I think having them stuck in winter is a great shift to their relationships. And then in the present day, it's almost the opposite. Things are bubbling up in that suburban “everything's fine” tone. Now all those main characters are in the throes of dealing with things: Taissa, especially, is a great example, and Jeff now knowing, and Callie knowing — there's a lot going on in the present day that is more on steroids. The past is more terrifying in a different way.

What can you tell me about Episode 8, the penultimate episode of the season, that you’re also directing? How will it compare to “Doomcoming”?

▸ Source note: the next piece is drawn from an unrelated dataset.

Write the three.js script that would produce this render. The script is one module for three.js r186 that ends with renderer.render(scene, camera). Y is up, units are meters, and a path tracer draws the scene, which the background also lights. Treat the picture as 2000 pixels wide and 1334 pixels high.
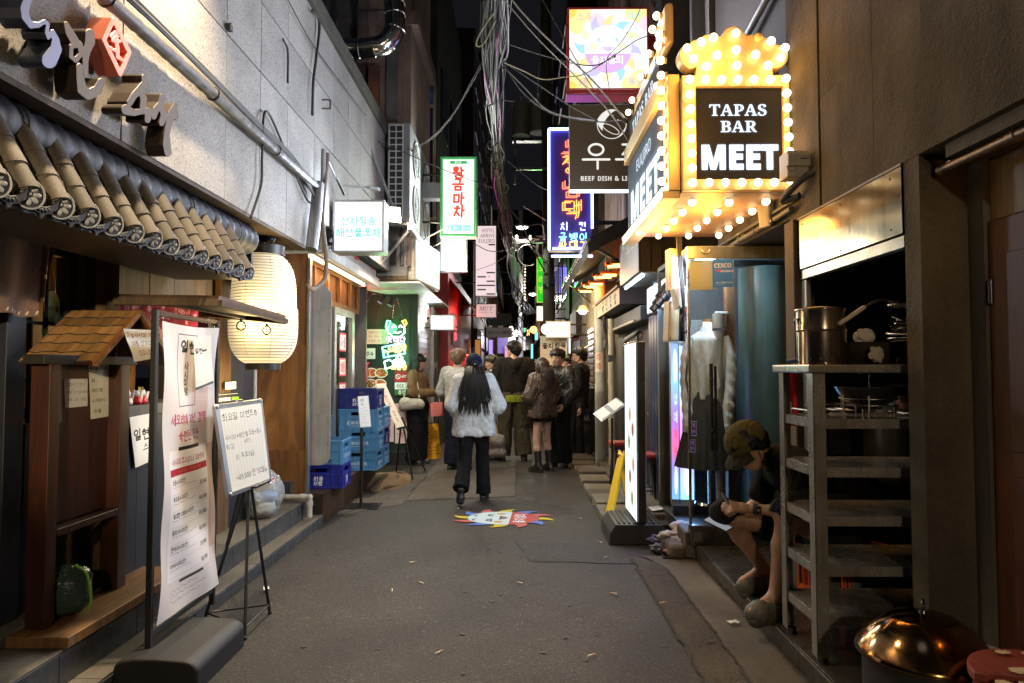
import*as THREE from 'three';
import {mergeGeometries,toCreasedNormals} from 'three/addons/utils/BufferGeometryUtils.js';
import {RoundedBoxGeometry} from 'three/addons/geometries/RoundedBoxGeometry.js';
import {RectAreaLightUniformsLib} from 'three/addons/lights/RectAreaLightUniformsLib.js';

// ---------- camera, sky, moon, exposure ----------
const scene=new THREE.Scene();
const F=1333.3,CAMY=1.48;
const camera=new THREE.PerspectiveCamera(2*Math.atan(667/F)*180/Math.PI,2000/1334,0.05,400);
camera.position.set(0,CAMY,0);
camera.rotation.order='YXZ';
camera.rotation.set(Math.atan(53/F),Math.atan(15/F),0);
camera.updateMatrixWorld(true);
const renderer=new THREE.WebGLRenderer();
renderer.toneMapping=THREE.LinearToneMapping;
renderer.toneMappingExposure=2.2;
renderer.shadowMap.enabled=true;
{
  const w=32,h=16,d=new Float32Array(w*h*4);
  for (let j=0;j<h;j++) for (let i=0;i<w;i++){const o=(j*w+i)*4;d[o]=0.0032;d[o+1]=0.0032;d[o+2]=0.0042;d[o+3]=1;}
  const t=new THREE.DataTexture(d,w,h,THREE.RGBAFormat,THREE.FloatType);
  t.mapping=THREE.EquirectangularReflectionMapping;t.magFilter=THREE.LinearFilter;t.needsUpdate=true;
  scene.background=t;scene.environment=t;
}
const moon=new THREE.DirectionalLight(0xb9c6ff,0.012);
moon.position.set(-6,30,8);moon.castShadow=true;moon.shadow.radius=20;moon.name='moon';scene.add(moon);
RectAreaLightUniformsLib.init();

// ---------- random, noise ----------
function rng(s){return ()=>{s=(s+0x6d2b79f5) | 0;let t=Math.imul(s ^ (s >>> 15),1 | s);t=(t+Math.imul(t ^ (t >>> 7),61 | t)) ^ t;return ((t ^ (t >>> 14)) >>> 0)/4294967296;};}
const RT=(()=>{const r=rng(77),a=new Float32Array(65536);for (let i=0;i<65536;i++) a[i]=r();return a;})();
const sm=(t)=>t*t*(3-2*t),mixn=(a,b,t)=>a+(b-a)*t,clamp=(x,a=0,b=1)=>Math.min(b,Math.max(a,x));
const step=(a,b,x)=>sm(clamp((x-a)/(b-a)));
function vn(x,y,p=256,s=0){
  const xi=Math.floor(x),yi=Math.floor(y),fx=sm(x-xi),fy=sm(y-yi);
  const m=(v)=>((v % p)+p) % p,h=(a,b)=>RT[((m(a)*57+m(b)*131+s*977+m(a)*m(b)) & 65535)];
  return mixn(mixn(h(xi,yi),h(xi+1,yi),fx),mixn(h(xi,yi+1),h(xi+1,yi+1),fx),fy);
}
function fbm(x,y,p,o=4,s=0){let v=0,a=0.5,n=0;for (let i=0;i<o;i++){v+=a*vn(x,y,p,s+i);n+=a;a*=0.5;x*=2;y*=2;p*=2;} return v/n;}
function vn3(x,y,z,s=0){const zi=Math.floor(z),f=sm(z-zi);return mixn(vn(x+zi*17.3,y+zi*5.1,256,s),vn(x+(zi+1)*17.3,y+(zi+1)*5.1,256,s),f);}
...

These creators know what they're doing and they purposely said, “What's the ‘Doomcoming’ version of this season?” So it's not the same, but it definitely has the same propulsive quality and the same “chase to the curtain” as we'd say in the 1930s. There are a lot of similarities. It's intense. I love that episode. I was really excited to get it and to get the opportunity. Everything is gonna change and take a really propulsive turn and we’ll see where that leaves us to tee up Season 3.

What has it been like watching the slow and then very fast growth of the Yellowjackets fandom?

I think we've spent so many years watching the same stories with the same types of people in the same roles. I think there is a universal boredom. When something comes around and makes people say “whoa, I haven't seen that before.” It's not so much just happy, like, “yay, I'm working on something successful,” but I'm working on something where there’s a freshness: I have not seen this character before. I have not seen an adult woman at this age having these kinds of feelings before or this kind of twisted messed up story.

There are so many roles where I see someone on screen, the middle-aged woman or whoever it is, and I'm like, “There she is doing that scene again. Boy, have I seen that scene a million times.” To me, the success of Yellowjackets really is proof there are other stories to be told, and if we tell them with fierceness and originality, you will find all the people will come out of the woodwork.

New episodes of Yellowjackets premiere Fridays on the Showtime Anytime app and Sundays on Showtime.